Une nouvelle proposition de loi fait débat : le projet de loi Duplomb-Ménonville. Le texte entend lever les contraintes et les normes qui pèsent sur les agriculteurs. Notamment en réintroduisant l’acétamipride, un néonicotinoïde. Connu pour décimer les insectes pollinisateurs comme les abeilles, il était totalement interdit en France depuis près de 10 ans.
Dans la continuité de la loi agricole votée suite aux fortes mobilisation du secteur, une nouvelle proposition de loi divise: le projet de loi Duplomb-Ménonville, porté par les Républicains et l’UDI. Le texte entend lever les contraintes et les normes qui pèsent sur les agriculteurs, notamment en réintroduisant un type de pesticides : les néonicotinoïdes. L’acétamipride, pour être précis.
Connus pour décimer les insectes pollinisateurs comme les abeilles, ces substances étaient totalement interdites en France depuis près de 10 ans.
Votée par le Sénat fin janvier, la loi Duplomb-Ménonville doit désormais être débattue en procédure accélérée à l’Assemblée nationale.
Lever de bouclier chez les associations environnementales et les apiculteurs.
Dorian Guinard est juriste et porte-parole de l'association "Biodiversité sous nos pieds" à Grenoble.
RCF Isère : Le glyphosate a été reconduit pour 10 ans, aujourd’hui la France débat de la réintroduction d’un pesticide avec la loi Duplomb. De quoi il retourne ?
"En 2016, la France avait été un modèle dans l'Union européenne parce qu'elle avait interdit l'ensemble des molécules qu'on appelle les néonicotinoïdes, c'est-à-dire les molécules qui ont un impact sur le système neuronal des pollinisateurs.
Dernièrement, il y a une proposition de loi du sénateur Duplomb, qui va être discutée à l'Assemblée nationale, et qui veut réintroduire la dernière molécule encore autorisée. Il y en avait cinq, on en a interdit quatre à l'échelle de l'Union. Il n'y en a plus qu'une, l'acétamipride, qui à priori va être réintroduite en France, parce qu'elle est autorisée à l'échelle de l'Union.

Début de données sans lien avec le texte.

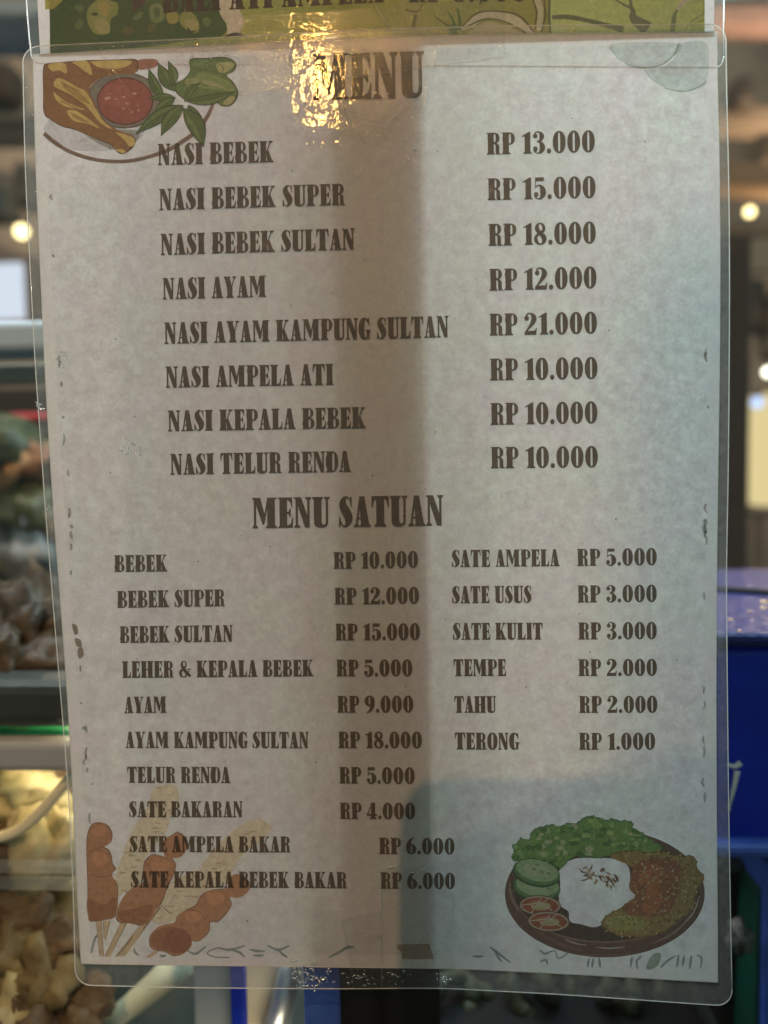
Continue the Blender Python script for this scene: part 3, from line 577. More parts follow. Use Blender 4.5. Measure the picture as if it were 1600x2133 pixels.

Si cet acétamipride est re-commercialisé en France par le biais d'une loi, on aura sacrifié un certain nombre d'impératifs sanitaires et environnementaux sur l'autel d'impératifs économiques, qui sont encore une fois des impératifs économiques de court terme
La France avait été le fer de lance d'un modèle environnemental par le haut. L'Union européenne l'avait suivie. Là, la France est en train de discuter pour s'aligner vers le bas environnementalement, pour réintroduire l'acétamipride, dont on connaît les impacts sur les faunes, qui sont extraordinairement délétères, mais aussi les impacts sur la santé humaine, notamment sur le système nerveux […] Ce qu'il faut avoir en tête, c'est que si cet acétamipride est re-commercialisé en France par le biais d'une loi, on aura sacrifié un certain nombre d'impératifs sanitaires et environnementaux sur l'autel d'impératifs économiques, qui sont encore une fois des impératifs économiques de court terme."
Les pesticides sont utilisés par les agriculteurs, notamment pour augmenter leur rendement. Est-ce qu’ils sont "les méchants dans l'histoire" ?
"Non. Les agriculteurs, ce sont des gens qui sont dans un désarroi total, qui ont été laissés de côté par les gouvernements successifs pendant très longtemps, qui ont été des variables d'ajustement sur l'autel d'un certain nombre de signatures de traités internationaux qui ne les mettaient pas du tout en valeur. [...] Pour les agriculteurs, la question centrale c'est celle du revenu, ce n'est pas celle de l'environnement.
A partir du moment où on leur garantira un revenu, notamment par des prix planchers, on arrivera à avoir une dimension environnementale largement plus respectée. [...]
La faute, elle est à mettre sur les pouvoirs publics et singulièrement sur les gouvernements qui n'ont jamais pris la mesure du désarroi agricole et qui aujourd'hui prennent des mesures de court terme qui ne répondent ni aux soucis des agriculteurs, ni au péril de l'effondrement de la biodiversité."
Si on parlait un peu des territoires, est-ce qu'ils ont quelques marges de manœuvre ?
"J'aimerais dire oui… Mais non. La réglementation des pesticides, c'est une police administrative qui échoit à l'État via les préfets et pas du tout aux maires."
Vous êtes plutôt optimiste ou pessimiste ?
"Moi de nature, je ne suis ni optimiste ni pessimiste. Je suis quelqu'un d'extraordinairement réaliste. Mais l'effondrement de la biodiversité qui est encore résiduel dans la tête d'un certain nombre d'élus incite à penser que les choses ne vont pas s'arranger."